Published online by Cambridge University Press: 19 October 2009
Statistical Mechanics has been founded during the XIX-th century by the seminal work of Maxwell, Boltzmann and Gibbs, with the main aim to explain the properties of macroscopic systems from the atomistic point of view. Accordingly, from the very beginning, starting from the Boltzmann's ergodic hypothesis, a basic question was the connection between the dynamics and the statistical properties. This is a rather difficult task and, in spite of the mathematical progress, by Birkhoff and von Neumann, basically ergodic theory had a marginal relevance in the development of the statistical mechanics (at least in the physics community). Partially this was due to a misinterpretation of a result of Fermi and a widely spreaded opinion (based also on the belief of influential scientists as Landau) on the key role of the many degrees of freedom and the practical irrelevance of ergodicity.
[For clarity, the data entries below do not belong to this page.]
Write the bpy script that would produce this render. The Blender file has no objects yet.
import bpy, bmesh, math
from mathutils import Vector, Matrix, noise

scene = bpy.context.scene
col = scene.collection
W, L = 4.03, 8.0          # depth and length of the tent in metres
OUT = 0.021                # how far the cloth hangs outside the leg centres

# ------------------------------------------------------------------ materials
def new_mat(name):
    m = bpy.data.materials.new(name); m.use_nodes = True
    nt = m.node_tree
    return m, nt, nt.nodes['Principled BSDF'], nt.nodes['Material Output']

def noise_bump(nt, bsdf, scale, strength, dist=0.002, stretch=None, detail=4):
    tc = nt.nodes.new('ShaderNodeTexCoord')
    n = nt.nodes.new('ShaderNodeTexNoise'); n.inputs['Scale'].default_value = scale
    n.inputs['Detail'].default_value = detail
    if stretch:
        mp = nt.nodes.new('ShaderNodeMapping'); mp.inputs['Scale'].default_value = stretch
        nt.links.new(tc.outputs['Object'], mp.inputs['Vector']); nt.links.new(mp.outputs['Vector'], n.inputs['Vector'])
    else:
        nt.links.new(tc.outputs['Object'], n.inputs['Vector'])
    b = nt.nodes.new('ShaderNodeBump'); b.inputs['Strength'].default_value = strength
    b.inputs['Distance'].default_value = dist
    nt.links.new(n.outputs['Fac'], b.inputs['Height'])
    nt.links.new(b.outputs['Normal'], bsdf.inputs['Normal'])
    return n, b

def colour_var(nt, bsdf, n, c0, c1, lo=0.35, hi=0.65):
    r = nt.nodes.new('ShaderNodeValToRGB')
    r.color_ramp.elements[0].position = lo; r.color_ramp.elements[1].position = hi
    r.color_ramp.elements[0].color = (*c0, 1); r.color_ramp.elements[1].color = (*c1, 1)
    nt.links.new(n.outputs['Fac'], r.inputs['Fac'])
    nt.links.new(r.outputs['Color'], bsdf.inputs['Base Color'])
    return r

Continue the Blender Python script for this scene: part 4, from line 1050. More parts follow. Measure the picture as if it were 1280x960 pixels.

This point of view found a mathematical support on some results by Khinchin who was able to show that, in systems with a huge number of particles, statistical mechanics works (independently of the ergodicity) just because, on the constant energy surface, the most meaningful physical observables are nearly constant, apart from regions of very small measure,
On the other hand the discovery of the deterministic chaos (from the anticipating work of Poincaré to the contributions, in the second half of the XX-th century, by Chirikov, Hénon, Lorenz and Ruelle, to cite just the most famous) beyond its undoubted relevance for many natural phenomena, showed how the typical statistical features observed in systems with many degrees of freedom, can be generated also by the presence of deterministic chaos in simple systems.